Copy out each line exactly as it appears.

* Begin Data excerpt *

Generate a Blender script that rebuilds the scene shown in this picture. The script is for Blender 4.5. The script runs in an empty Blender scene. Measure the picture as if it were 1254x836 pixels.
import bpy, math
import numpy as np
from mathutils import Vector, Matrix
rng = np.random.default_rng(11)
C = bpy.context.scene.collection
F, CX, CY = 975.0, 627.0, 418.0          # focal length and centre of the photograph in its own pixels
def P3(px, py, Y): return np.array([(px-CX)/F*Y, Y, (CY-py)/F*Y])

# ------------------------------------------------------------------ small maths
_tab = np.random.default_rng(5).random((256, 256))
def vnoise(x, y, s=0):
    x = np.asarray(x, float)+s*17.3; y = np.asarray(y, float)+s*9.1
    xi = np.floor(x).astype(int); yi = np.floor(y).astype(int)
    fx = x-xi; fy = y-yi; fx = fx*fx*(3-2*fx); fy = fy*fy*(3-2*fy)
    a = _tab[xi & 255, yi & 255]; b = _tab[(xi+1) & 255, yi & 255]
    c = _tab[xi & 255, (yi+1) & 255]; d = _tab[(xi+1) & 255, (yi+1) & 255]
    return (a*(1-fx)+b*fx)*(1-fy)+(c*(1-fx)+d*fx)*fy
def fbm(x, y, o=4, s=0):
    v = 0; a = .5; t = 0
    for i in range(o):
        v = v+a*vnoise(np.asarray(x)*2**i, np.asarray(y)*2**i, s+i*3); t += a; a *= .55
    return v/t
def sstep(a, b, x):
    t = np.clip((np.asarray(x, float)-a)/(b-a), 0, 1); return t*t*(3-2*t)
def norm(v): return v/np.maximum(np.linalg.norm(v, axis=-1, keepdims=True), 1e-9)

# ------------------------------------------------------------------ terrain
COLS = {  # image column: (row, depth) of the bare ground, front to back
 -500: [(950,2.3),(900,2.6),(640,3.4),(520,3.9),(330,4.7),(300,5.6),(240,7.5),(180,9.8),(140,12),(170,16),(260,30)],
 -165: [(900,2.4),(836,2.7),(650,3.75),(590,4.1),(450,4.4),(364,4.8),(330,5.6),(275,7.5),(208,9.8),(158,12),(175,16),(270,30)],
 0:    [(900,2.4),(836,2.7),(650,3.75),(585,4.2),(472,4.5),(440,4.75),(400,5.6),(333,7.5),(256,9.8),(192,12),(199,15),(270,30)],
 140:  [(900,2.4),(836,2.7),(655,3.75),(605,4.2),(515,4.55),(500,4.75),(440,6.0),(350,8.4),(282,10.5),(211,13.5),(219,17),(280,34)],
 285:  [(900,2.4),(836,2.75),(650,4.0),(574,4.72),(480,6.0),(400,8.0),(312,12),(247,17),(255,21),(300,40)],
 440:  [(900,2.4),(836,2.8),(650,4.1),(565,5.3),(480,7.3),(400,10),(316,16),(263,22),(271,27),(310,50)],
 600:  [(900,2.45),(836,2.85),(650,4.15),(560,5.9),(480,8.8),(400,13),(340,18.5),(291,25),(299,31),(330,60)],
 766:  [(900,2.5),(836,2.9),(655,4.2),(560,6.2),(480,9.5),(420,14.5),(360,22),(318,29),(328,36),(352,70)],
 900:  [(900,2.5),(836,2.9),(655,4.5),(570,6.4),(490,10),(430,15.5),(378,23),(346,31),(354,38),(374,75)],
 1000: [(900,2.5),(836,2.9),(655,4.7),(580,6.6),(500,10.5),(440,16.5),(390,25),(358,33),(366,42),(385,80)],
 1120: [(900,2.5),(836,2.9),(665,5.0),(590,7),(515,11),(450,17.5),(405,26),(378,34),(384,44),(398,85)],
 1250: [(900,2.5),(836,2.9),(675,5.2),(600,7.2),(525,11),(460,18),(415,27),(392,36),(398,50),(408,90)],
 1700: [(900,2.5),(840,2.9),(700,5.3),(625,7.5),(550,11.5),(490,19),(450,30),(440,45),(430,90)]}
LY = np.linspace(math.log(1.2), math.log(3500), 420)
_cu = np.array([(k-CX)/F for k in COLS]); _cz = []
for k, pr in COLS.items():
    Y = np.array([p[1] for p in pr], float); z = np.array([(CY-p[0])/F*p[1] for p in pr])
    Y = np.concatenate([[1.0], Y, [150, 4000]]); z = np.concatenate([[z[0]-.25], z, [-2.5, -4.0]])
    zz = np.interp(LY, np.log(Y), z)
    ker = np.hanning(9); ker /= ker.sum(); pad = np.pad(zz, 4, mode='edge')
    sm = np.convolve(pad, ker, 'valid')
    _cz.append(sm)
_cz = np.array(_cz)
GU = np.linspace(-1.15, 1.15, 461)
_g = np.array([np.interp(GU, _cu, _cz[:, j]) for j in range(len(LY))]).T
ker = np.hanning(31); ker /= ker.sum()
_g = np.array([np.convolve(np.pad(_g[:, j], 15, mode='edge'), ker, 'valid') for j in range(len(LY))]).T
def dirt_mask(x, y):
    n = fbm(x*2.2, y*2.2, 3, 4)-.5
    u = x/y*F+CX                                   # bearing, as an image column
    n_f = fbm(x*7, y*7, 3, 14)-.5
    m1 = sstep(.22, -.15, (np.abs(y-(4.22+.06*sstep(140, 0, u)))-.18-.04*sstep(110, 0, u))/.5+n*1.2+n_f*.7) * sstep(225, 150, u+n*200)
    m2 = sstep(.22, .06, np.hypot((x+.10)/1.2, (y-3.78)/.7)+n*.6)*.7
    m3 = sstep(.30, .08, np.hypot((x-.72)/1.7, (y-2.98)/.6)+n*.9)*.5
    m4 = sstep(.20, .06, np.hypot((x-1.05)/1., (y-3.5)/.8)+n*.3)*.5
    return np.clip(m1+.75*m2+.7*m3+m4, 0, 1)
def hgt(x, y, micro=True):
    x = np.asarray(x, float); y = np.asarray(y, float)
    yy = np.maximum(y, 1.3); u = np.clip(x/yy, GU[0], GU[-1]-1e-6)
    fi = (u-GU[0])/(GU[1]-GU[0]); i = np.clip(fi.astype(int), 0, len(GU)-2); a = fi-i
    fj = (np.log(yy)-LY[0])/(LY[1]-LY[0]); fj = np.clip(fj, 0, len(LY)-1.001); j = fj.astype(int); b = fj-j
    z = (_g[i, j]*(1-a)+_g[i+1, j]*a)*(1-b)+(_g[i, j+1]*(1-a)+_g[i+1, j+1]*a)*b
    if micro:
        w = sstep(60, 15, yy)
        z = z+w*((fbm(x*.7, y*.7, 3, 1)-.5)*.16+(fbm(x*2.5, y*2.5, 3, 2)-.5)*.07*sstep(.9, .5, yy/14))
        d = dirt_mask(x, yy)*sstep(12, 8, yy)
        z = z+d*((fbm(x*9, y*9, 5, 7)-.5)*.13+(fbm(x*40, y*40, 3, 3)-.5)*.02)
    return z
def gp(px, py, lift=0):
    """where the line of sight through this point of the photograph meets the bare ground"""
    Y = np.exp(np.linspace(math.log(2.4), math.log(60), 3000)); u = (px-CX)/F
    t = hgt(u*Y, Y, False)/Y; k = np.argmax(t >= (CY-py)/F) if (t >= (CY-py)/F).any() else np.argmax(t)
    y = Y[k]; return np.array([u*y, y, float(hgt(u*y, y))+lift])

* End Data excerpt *

#### Response below:
Generate a Blender script that rebuilds the scene shown in this picture. The script is for Blender 4.5. The script runs in an empty Blender scene. Measure the picture as if it were 1254x836 pixels.
import bpy, math
import numpy as np
from mathutils import Vector, Matrix
rng = np.random.default_rng(11)
C = bpy.context.scene.collection
F, CX, CY = 975.0, 627.0, 418.0          # focal length and centre of the photograph in its own pixels
def P3(px, py, Y): return np.array([(px-CX)/F*Y, Y, (CY-py)/F*Y])

# ------------------------------------------------------------------ small maths
_tab = np.random.default_rng(5).random((256, 256))
def vnoise(x, y, s=0):
    x = np.asarray(x, float)+s*17.3; y = np.asarray(y, float)+s*9.1
    xi = np.floor(x).astype(int); yi = np.floor(y).astype(int)
    fx = x-xi; fy = y-yi; fx = fx*fx*(3-2*fx); fy = fy*fy*(3-2*fy)
    a = _tab[xi & 255, yi & 255]; b = _tab[(xi+1) & 255, yi & 255]
    c = _tab[xi & 255, (yi+1) & 255]; d = _tab[(xi+1) & 255, (yi+1) & 255]
    return (a*(1-fx)+b*fx)*(1-fy)+(c*(1-fx)+d*fx)*fy
def fbm(x, y, o=4, s=0):
    v = 0; a = .5; t = 0
    for i in range(o):
        v = v+a*vnoise(np.asarray(x)*2**i, np.asarray(y)*2**i, s+i*3); t += a; a *= .55
    return v/t
def sstep(a, b, x):
    t = np.clip((np.asarray(x, float)-a)/(b-a), 0, 1); return t*t*(3-2*t)
def norm(v): return v/np.maximum(np.linalg.norm(v, axis=-1, keepdims=True), 1e-9)

# ------------------------------------------------------------------ terrain
COLS = {  # image column: (row, depth) of the bare ground, front to back
 -500: [(950,2.3),(900,2.6),(640,3.4),(520,3.9),(330,4.7),(300,5.6),(240,7.5),(180,9.8),(140,12),(170,16),(260,30)],
 -165: [(900,2.4),(836,2.7),(650,3.75),(590,4.1),(450,4.4),(364,4.8),(330,5.6),(275,7.5),(208,9.8),(158,12),(175,16),(270,30)],
 0:    [(900,2.4),(836,2.7),(650,3.75),(585,4.2),(472,4.5),(440,4.75),(400,5.6),(333,7.5),(256,9.8),(192,12),(199,15),(270,30)],
 140:  [(900,2.4),(836,2.7),(655,3.75),(605,4.2),(515,4.55),(500,4.75),(440,6.0),(350,8.4),(282,10.5),(211,13.5),(219,17),(280,34)],
 285:  [(900,2.4),(836,2.75),(650,4.0),(574,4.72),(480,6.0),(400,8.0),(312,12),(247,17),(255,21),(300,40)],
 440:  [(900,2.4),(836,2.8),(650,4.1),(565,5.3),(480,7.3),(400,10),(316,16),(263,22),(271,27),(310,50)],
 600:  [(900,2.45),(836,2.85),(650,4.15),(560,5.9),(480,8.8),(400,13),(340,18.5),(291,25),(299,31),(330,60)],
 766:  [(900,2.5),(836,2.9),(655,4.2),(560,6.2),(480,9.5),(420,14.5),(360,22),(318,29),(328,36),(352,70)],
 900:  [(900,2.5),(836,2.9),(655,4.5),(570,6.4),(490,10),(430,15.5),(378,23),(346,31),(354,38),(374,75)],
 1000: [(900,2.5),(836,2.9),(655,4.7),(580,6.6),(500,10.5),(440,16.5),(390,25),(358,33),(366,42),(385,80)],
 1120: [(900,2.5),(836,2.9),(665,5.0),(590,7),(515,11),(450,17.5),(405,26),(378,34),(384,44),(398,85)],
 1250: [(900,2.5),(836,2.9),(675,5.2),(600,7.2),(525,11),(460,18),(415,27),(392,36),(398,50),(408,90)],
 1700: [(900,2.5),(840,2.9),(700,5.3),(625,7.5),(550,11.5),(490,19),(450,30),(440,45),(430,90)]}
LY = np.linspace(math.log(1.2), math.log(3500), 420)
_cu = np.array([(k-CX)/F for k in COLS]); _cz = []
for k, pr in COLS.items():
    Y = np.array([p[1] for p in pr], float); z = np.array([(CY-p[0])/F*p[1] for p in pr])
    Y = np.concatenate([[1.0], Y, [150, 4000]]); z = np.concatenate([[z[0]-.25], z, [-2.5, -4.0]])
    zz = np.interp(LY, np.log(Y), z)
    ker = np.hanning(9); ker /= ker.sum(); pad = np.pad(zz, 4, mode='edge')
    sm = np.convolve(pad, ker, 'valid')
    _cz.append(sm)
_cz = np.array(_cz)
GU = np.linspace(-1.15, 1.15, 461)
_g = np.array([np.interp(GU, _cu, _cz[:, j]) for j in range(len(LY))]).T
ker = np.hanning(31); ker /= ker.sum()
_g = np.array([np.convolve(np.pad(_g[:, j], 15, mode='edge'), ker, 'valid') for j in range(len(LY))]).T
def dirt_mask(x, y):
    n = fbm(x*2.2, y*2.2, 3, 4)-.5
    u = x/y*F+CX                                   # bearing, as an image column
    n_f = fbm(x*7, y*7, 3, 14)-.5
    m1 = sstep(.22, -.15, (np.abs(y-(4.22+.06*sstep(140, 0, u)))-.18-.04*sstep(110, 0, u))/.5+n*1.2+n_f*.7) * sstep(225, 150, u+n*200)
    m2 = sstep(.22, .06, np.hypot((x+.10)/1.2, (y-3.78)/.7)+n*.6)*.7
    m3 = sstep(.30, .08, np.hypot((x-.72)/1.7, (y-2.98)/.6)+n*.9)*.5
    m4 = sstep(.20, .06, np.hypot((x-1.05)/1., (y-3.5)/.8)+n*.3)*.5
    return np.clip(m1+.75*m2+.7*m3+m4, 0, 1)
def hgt(x, y, micro=True):
    x = np.asarray(x, float); y = np.asarray(y, float)
    yy = np.maximum(y, 1.3); u = np.clip(x/yy, GU[0], GU[-1]-1e-6)
    fi = (u-GU[0])/(GU[1]-GU[0]); i = np.clip(fi.astype(int), 0, len(GU)-2); a = fi-i
    fj = (np.log(yy)-LY[0])/(LY[1]-LY[0]); fj = np.clip(fj, 0, len(LY)-1.001); j = fj.astype(int); b = fj-j
    z = (_g[i, j]*(1-a)+_g[i+1, j]*a)*(1-b)+(_g[i, j+1]*(1-a)+_g[i+1, j+1]*a)*b
    if micro:
        w = sstep(60, 15, yy)
        z = z+w*((fbm(x*.7, y*.7, 3, 1)-.5)*.16+(fbm(x*2.5, y*2.5, 3, 2)-.5)*.07*sstep(.9, .5, yy/14))
        d = dirt_mask(x, yy)*sstep(12, 8, yy)
        z = z+d*((fbm(x*9, y*9, 5, 7)-.5)*.13+(fbm(x*40, y*40, 3, 3)-.5)*.02)
    return z
def gp(px, py, lift=0):
    """where the line of sight through this point of the photograph meets the bare ground"""
    Y = np.exp(np.linspace(math.log(2.4), math.log(60), 3000)); u = (px-CX)/F
    t = hgt(u*Y, Y, False)/Y; k = np.argmax(t >= (CY-py)/F) if (t >= (CY-py)/F).any() else np.argmax(t)
    y = Y[k]; return np.array([u*y, y, float(hgt(u*y, y))+lift])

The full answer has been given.